Al contrario, quise adoptar su misma práctica, pero ya era demasiado tarde.
No podía quitarle ese puesto que él, con tanto ímpetu, había reclamado desde el primer momento.
Así que me quedé con las ganas.
En un abrir y cerrar de ojos, con todo ya teñido de verde, apareció a lo lejos un letrero de madera que anunciaba la entrada al campamento.
Jamás había visto un paisaje tan bonito.
Algo que me transmitiera tanta emoción.
Había cabañas por todas partes —unas azules, otras rojas—, canchas de tenis, un lago, un campo de fútbol, una alberca, redes de baloncesto, un gimnasio, salones para manualidades y un comedor enorme.
Pero sin duda, lo más bonito —y donde también ocurrió una gran cantidad de magia ese verano— fueron las cabañas donde nos quedaríamos.
Fotografía del lago del campamento (aquel que fue testigo de algunos gritos de ayuda).
Nos presentamos con los directores del campamento, quienes nos explicaron que nos dividiríamos en dos grupos de seis: una cabaña para las chicas y otra para los chicos, separadas aproximadamente por unos 200 metros —o dos minutos caminando, para ser más exactos.
Recuerdo que tomamos nuestras cosas y, como si fuéramos niños pequeños, cada uno de los chicos y yo corrimos a apartar nuestras habitaciones.
Había un total de tres, por lo que en cada una dormirían dos personas.
A mí me tocó con un chico de mi universidad con el que nunca había tenido oportunidad de hablar, y con quien —por alguna razón— sentía que no podría haber nada en común.
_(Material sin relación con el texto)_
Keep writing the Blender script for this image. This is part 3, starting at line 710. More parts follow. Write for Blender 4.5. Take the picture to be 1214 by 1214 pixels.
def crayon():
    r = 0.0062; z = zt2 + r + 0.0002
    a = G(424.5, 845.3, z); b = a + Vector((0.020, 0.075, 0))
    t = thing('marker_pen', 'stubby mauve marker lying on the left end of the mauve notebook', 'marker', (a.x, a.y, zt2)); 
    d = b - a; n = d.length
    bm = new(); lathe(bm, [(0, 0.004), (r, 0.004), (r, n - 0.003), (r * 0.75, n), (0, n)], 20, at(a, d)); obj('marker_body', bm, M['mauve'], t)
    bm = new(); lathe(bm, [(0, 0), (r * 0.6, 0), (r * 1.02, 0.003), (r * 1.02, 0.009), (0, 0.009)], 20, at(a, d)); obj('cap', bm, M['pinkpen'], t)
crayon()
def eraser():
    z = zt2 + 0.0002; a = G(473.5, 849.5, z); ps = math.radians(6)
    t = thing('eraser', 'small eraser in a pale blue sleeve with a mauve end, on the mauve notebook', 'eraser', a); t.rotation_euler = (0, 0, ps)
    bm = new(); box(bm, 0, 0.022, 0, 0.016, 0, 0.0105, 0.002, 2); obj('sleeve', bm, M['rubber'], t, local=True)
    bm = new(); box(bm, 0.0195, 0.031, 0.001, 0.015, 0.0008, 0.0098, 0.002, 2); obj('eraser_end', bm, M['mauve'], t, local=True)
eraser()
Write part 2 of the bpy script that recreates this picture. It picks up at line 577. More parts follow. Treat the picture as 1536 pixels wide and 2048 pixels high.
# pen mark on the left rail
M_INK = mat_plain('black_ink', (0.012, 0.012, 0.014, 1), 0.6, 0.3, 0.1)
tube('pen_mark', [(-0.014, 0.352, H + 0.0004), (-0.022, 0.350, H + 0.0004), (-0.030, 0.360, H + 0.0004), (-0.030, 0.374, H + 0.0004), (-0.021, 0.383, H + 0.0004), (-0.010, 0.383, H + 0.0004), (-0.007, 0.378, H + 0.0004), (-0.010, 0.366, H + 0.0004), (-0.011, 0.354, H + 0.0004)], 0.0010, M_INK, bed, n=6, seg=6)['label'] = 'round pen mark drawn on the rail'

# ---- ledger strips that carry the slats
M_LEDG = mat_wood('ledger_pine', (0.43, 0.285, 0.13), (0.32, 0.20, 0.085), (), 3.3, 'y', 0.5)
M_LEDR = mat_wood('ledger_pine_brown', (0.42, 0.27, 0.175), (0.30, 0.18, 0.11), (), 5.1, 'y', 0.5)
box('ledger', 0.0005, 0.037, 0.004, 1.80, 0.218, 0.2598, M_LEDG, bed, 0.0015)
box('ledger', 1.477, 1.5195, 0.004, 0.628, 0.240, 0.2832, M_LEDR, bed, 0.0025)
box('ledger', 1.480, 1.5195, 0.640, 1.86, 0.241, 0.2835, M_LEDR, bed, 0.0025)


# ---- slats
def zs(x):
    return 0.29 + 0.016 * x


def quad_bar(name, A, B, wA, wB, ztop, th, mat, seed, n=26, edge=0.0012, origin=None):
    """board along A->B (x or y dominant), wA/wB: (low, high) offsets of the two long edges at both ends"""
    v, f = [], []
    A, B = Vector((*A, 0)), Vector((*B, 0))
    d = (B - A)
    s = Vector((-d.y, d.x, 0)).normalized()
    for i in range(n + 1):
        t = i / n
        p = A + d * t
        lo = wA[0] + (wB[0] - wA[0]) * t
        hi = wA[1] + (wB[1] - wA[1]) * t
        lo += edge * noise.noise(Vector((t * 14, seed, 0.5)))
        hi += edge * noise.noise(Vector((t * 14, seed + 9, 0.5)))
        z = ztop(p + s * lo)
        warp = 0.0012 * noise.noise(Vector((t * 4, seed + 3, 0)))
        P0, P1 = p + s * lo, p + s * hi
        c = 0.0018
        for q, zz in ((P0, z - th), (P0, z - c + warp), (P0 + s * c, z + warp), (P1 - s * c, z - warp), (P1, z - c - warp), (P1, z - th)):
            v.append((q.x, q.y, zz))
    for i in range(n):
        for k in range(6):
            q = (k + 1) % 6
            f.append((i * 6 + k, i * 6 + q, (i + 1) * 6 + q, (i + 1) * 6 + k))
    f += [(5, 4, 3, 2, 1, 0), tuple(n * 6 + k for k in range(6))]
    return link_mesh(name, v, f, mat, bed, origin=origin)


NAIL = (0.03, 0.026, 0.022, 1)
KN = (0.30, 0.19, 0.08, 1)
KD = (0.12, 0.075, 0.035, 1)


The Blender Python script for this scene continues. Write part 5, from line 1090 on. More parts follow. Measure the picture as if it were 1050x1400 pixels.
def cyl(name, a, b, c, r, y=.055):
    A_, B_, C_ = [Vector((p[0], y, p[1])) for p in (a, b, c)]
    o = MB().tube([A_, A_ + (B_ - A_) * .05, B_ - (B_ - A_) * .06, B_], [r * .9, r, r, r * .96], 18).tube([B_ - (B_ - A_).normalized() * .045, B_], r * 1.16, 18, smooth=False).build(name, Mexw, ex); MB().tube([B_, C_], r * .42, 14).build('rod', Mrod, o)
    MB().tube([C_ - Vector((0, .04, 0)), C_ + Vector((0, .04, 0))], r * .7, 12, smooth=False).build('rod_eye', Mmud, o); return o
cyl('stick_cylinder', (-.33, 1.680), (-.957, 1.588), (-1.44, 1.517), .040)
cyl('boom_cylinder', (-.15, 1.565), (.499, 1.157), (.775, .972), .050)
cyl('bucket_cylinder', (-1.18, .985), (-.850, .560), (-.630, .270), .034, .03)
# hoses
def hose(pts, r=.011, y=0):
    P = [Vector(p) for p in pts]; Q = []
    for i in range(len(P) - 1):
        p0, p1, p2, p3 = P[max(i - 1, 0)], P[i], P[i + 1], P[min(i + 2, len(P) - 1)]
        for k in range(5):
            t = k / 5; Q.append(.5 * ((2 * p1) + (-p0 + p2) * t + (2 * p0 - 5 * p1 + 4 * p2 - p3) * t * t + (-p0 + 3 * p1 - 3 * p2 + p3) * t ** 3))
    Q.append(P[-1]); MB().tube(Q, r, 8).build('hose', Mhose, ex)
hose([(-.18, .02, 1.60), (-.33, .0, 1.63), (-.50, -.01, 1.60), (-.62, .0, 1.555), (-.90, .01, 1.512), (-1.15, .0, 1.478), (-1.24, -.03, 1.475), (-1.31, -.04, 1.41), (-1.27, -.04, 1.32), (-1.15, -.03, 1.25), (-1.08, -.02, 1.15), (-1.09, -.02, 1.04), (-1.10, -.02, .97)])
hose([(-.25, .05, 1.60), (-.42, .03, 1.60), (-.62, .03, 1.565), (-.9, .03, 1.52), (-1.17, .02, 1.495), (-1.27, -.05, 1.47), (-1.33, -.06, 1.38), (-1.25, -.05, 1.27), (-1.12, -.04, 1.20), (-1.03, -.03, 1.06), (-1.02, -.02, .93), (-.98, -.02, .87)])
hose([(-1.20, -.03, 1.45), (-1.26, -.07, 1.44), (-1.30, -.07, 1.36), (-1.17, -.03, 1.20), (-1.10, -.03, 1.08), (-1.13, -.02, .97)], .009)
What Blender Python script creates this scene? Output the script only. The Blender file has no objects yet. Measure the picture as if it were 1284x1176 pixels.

Qué equivocados estábamos.
No se imaginan la calidad de amistad que construimos en aquel verano.
Una vez instalados en nuestras respectivas habitaciones, me gustaría mencionar brevemente ese gran pero inexplicable sentimiento de abrir tu maleta y elegir qué cajones guardarían tu ropa… y con ellos, las aventuras que marcarían cada prenda a lo largo de nuestra estancia.
Finalmente, nos reunimos en el gran comedor para cenar y hablar de las funciones asignadas a cada uno de nosotros en el campamento.
Yo aproveché para mencionar —por si acaso— que no comía nada con queso o crema.
Cabe señalar que llegamos un par de días antes que los campers, para poder organizarnos y adaptarnos mejor a nuestras actividades.
Las chicas fueron asignadas a los labores de limpieza de habitaciones, ya que el campamento era exclusivamente para chicas.
Al parecer, los campamentos judíos estaban organizados así, o al menos así fue con nosotros: uno para niñas, y otro —a cierta distancia— solo para niños.
Algunos compañeros fueron designados al área de cocina, otros a mantenimiento, y otro chico quedó encargado de preparar el comedor para el desayuno, almuerzo y cena.
Y en lo que a mí respecta… sin presumir, creo que tuve el puesto más bonito y dinámico: el del poderoso rotador.
Mi función consistía en trabajar en todas las áreas, excepto en limpieza.
Era el encargado de cubrir a quien estuviera de descanso, rotando entre cocina, mantenimiento y comedor.
Una excelente excusa para salir de la rutina…
O tal vez —quién sabe— me estaban preparando para que, al contar esta historia, tuviera más aventuras que compartir.